My husband chuckled as he handed me the travel cover of Sunday’s New York Times, knowing that Andy Isaacson’s story, “Riding the Rails,” would be dear to my heart. My late mother, Rosalie Yerkes Figge, loved loved loved riding the train. Every summer she and her mother would take the train from Philadelphia to Henderson, North Carolina, to visit her Harris and Hicks relatives, and, an avid traveler until the year before her death at 96, she trained everywhere possible. Returning with her from a family vacation in Orlando (she was 92 at the time) I was amazed at how she could predict when the train would slow, passing whistle stop towns, so she could edge her ponderous way into the dining car.

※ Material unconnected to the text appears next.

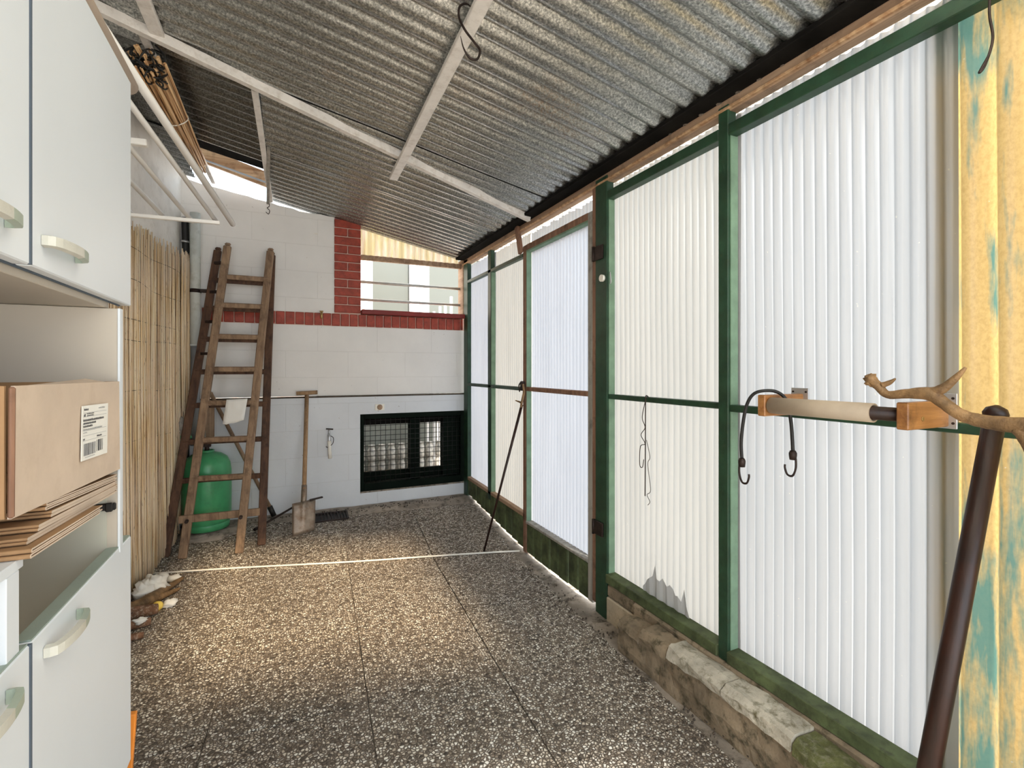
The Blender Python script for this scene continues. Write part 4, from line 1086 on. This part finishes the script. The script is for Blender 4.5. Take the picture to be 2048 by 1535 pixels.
for yy, r in ((.780, .0265), (1.086, .0265), (1.086, .021), (.780, .021)):
    for k in range(n): a = 2 * math.pi * k / n; vs.append((1.452 + r * math.cos(a), yy, 1.131 + r * math.sin(a)))
for i in range(4):
    j = (i + 1) % 4
    for k in range(n): fs.append((i * n + k, i * n + (k + 1) % n, j * n + (k + 1) % n, j * n + k))
b.add(vs, fs, True); part(fix_normals(b.build('card_sleeve', 'tube', rl)), 'beige card sleeve')
# bungee cord draped over it
bg_ = thing(empty('bungee_cord', (1.45, 1.1, 1.0)), 'dark bungee cord with two wire hooks draped over the roller', 'bungee cord')
b = MB(); b.tube(catmull([(1.42, 1.175, .945), (1.418, 1.176, 1.00), (1.418, 1.168, 1.07), (1.420, 1.155, 1.13), (1.425, 1.135, 1.165), (1.44, 1.110, 1.178), (1.475, 1.085, 1.175), (1.497, 1.065, 1.145), (1.500, 1.053, 1.08), (1.500, 1.048, 1.02), (1.500, 1.046, .985)], 8), .0055, 8); b.build('cord', 'black', bg_)
for (x, y, z, s) in ((1.42, 1.175, .945, 1), (1.50, 1.046, .985, -1)):
    b = MB(); b.tube([(x, y, z), (x, y, z - .008), (x, y, z - .016), (x, y, z - .030)], [.008, .012, .012, .010], 12); part(b.build('end_sleeve', 'iron', bg_), 'ribbed end sleeve')
    sg = -1 if s == 1 else 1
    dy = .018 if s == -1 else -.018
    yy = y + (.010 if s == 1 else -.010)
    b = MB(); b.tube(catmull([(x, yy, z - .025), (x, yy, z - .055), (x, yy + dy * .6, z - .082), (x, yy + dy * 1.6, z - .082), (x, yy + dy * 2.1, z - .062), (x, yy + dy * 2.1, z - .050)]), .0036, 6); b.build('wire_hook', 'iron', bg_)

# ---- branch lying over the bracket
brn = thing(empty('bare_branch', (1.42, .65, 1.2)), 'bare forked branch lying over the wooden bracket', 'branch')
def br_tube(pts, rs, k=6):
    cp = catmull(pts, k); N = len(cp); R = []
    for i in range(N):
        t = i / (N - 1) * (len(rs) - 1); a = int(min(t, len(rs) - 2)); R.append(rs[a] + (rs[a + 1] - rs[a]) * (t - a))
    R = [r * (1 + .10 * noise.noise(Vector((i * .5, 1, 0)))) for i, r in enumerate(R)]
    return MB().tube(cp, R, 12)
b = br_tube([(1.42, .768, 1.222), (1.42, .752, 1.205), (1.42, .730, 1.184), (1.42, .690, 1.188), (1.42, .640, 1.190), (1.42, .612, 1.170), (1.42, .580, 1.145), (1.42, .545, 1.134), (1.42, .50, 1.130), (1.42, .43, 1.130), (1.42, .34, 1.120)], [.013, .011, .010, .012, .0165, .014, .014, .015, .017, .019, .020]); b.build('main_limb', 'branch', brn)
b = br_tube([(1.42, .635, 1.193), (1.42, .612, 1.205), (1.42, .590, 1.228), (1.42, .570, 1.254)], [.013, .011, .008, .003]); b.build('tine', 'branch', brn)
b = br_tube([(1.42, .742, 1.208), (1.42, .725, 1.216), (1.42, .712, 1.226)], [.008, .006, .002]); b.build('tine', 'branch', brn)
b = br_tube([(1.42, .480, 1.125), (1.42, .465, 1.095), (1.42, .452, 1.05), (1.42, .43, .99)], [.016, .014, .012, .010]); b.build('tine', 'branch', brn)
b = MB(); b.blob((1.42, .770, 1.222), .0165, 4, .5, 12, 9, 5); b.build('knob', 'branch', brn)

# ---- dark pole leaning at the right
po = thing(empty('leaning_pole', (1.25, .64, -.13)), 'dark varnished wooden pole leaning against the rail by the yellow sheet', 'pole')
foot = Vector((1.252, .638, -.128)); top = Vector((1.515, .5535, 1.14))
b = MB(); b.tube([foot, foot.lerp(top, .5), top], [.021, .0215, .0205], 18); b.build('shaft', 'pole', po)
b = MB(); d = (top - foot).normalized(); b.tube([top - d * .005, top + d * .006, top + d * .018, top + d * .026], [.0215, .024, .019, .004], 16); b.build('knob', 'pole', po)

# ---- litter on the floor by the cabinet
def fp(x, y, h): return (x, y, fz(x, y) + h)
b = MB(); b.blob(fp(-.735, 3.62, .06), .072, 1, .5, 22, 16, 3, (1, 1, .85)); b.blob(fp(-.765, 3.54, .060), .062, 7, .6, 20, 14, 3, (.8, 1, .9))
thing(b.build('plastic_bag', 'whitep'), 'crumpled white bag on the floor at the foot of the reed mat', 'bag')
b = MB(); b.blob(fp(-.725, 3.83, .030), .036, 2, .25, 14, 10, 2, (1, 1, .85)); thing(b.build('white_lump', 'whitep'), 'round white lump behind the white bag', 'stone')
b = MB(); b.blob(fp(-.660, 3.80, .022), .032, 3, .3, 14, 10, 2, (1.3, .9, .7)); thing(b.build('white_lump', 'whitep'), 'flat whitish lump right of the white bag', 'stone')
b = MB(); b.blob(fp(-.61, 3.405, .022), .032, 6, .7, 12, 9, 4, (1.1, 1, .7)); thing(b.build('crumpled_paper', 'paper'), 'crumpled white paper scrap at the right of the litter', 'paper')
b = MB(); b.blob(fp(-.665, 3.385, .026), .027, 9, .1); thing(b.build('yellow_ball', 'yellow'), 'small yellow ball among the litter', 'ball')
rt_ = thing(empty('forked_root', (-.7, 3.5, -.12)), 'forked brown root lying on the floor', 'root')
br_tube([fp(-.82, 3.34, .05), fp(-.77, 3.38, .045), fp(-.72, 3.45, .045), fp(-.675, 3.60, .032), fp(-.61, 3.80, .016)], [.030, .032, .034, .024, .010]).build('main_limb', 'branch', rt_)
br_tube([fp(-.74, 3.46, .045), fp(-.685, 3.50, .03), fp(-.60, 3.63, .014)], [.028, .022, .008]).build('side_limb', 'branch', rt_)
for i, (p, q, r, lab) in enumerate(((fp(-.84, 3.24, .05), fp(-.655, 3.33, .034), .032, 'thick bark-covered log end beside the yellow ball'), (fp(-.86, 3.12, .035), fp(-.66, 3.20, .026), .024, 'thin bark-covered log nearest the cabinet'), (fp(-.88, 3.00, .03), fp(-.66, 3.06, .020), .018, 'small brown stick at the front of the litter'))):
    b = br_tube([p, Vector(p).lerp(Vector(q), .4) + Vector((0, .01, .004)), q], [r, r * 1.1, r * .85]); thing(b.build('log', 'bark'), lab, 'log')
b = MB(); b.blob(fp(-.70, 3.17, .052), .026, 15, .9, 12, 9, 4, (1.3, .8, .5)); thing(b.build('crumpled_paper', 'paper'), 'torn pale paper scrap on the bark logs', 'paper')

So I’ve been badgering my husband for years, “Let’s take a cross country railroad vacation,” and he has resisted for years. We’ve put our toe in the water by taking rail trips to Richmond and Durham, but no overnights comparable to when we trained to Montreal for the 1967 World Expo, our last child-free fling before we were to have our second child. Because I was 7 1/2 months pregnant, I couldn’t go by air (I’m no Sarah Palin), and the sleeper enabled me to travel horizontally.
And I did go off on my own train trip last spring, to celebrate my not-working-full-time status, taking the train from Princeton to Cleveland and continuing by Amtrak bus to Detroit. What I thought would be a pleasant adventure turned out to be a pleasant though harrowing adventure, which I wrote about for U.S. 1 Newspaper.
Isaacson has a talent for description (“In dawn’s light, the train streaked across the Great Basin Desert, blurring the view of tufted yellow shrubs flanking the rails but framing the white dusted, mineral-stained mountains beyond in an unfolding panorama…”) and in the microcosm of his four-day journey he conveyed the macro picture of America’s railroad future. (I’m pinning my hopes for Amtrak on our rail-riding vice president). He also told honestly of his own harrowing time; en route to Chicago he froze when the heat went off in his roomette.
But he and I both came away with the same opinion, that traveling long distances by rail has its own special rewards, not least among them the opportunity to meet and get to know one’s fellow travelers, making friends of strangers. I’m still corresponding with the friend I made enroute to Cleveland.
And, as Isaacson notes, the slower pace, the “rocking cradle, and that hushing sound, choo-k-choo-k choo-k-choo-k –” can act as a “salve for our modern psyche.”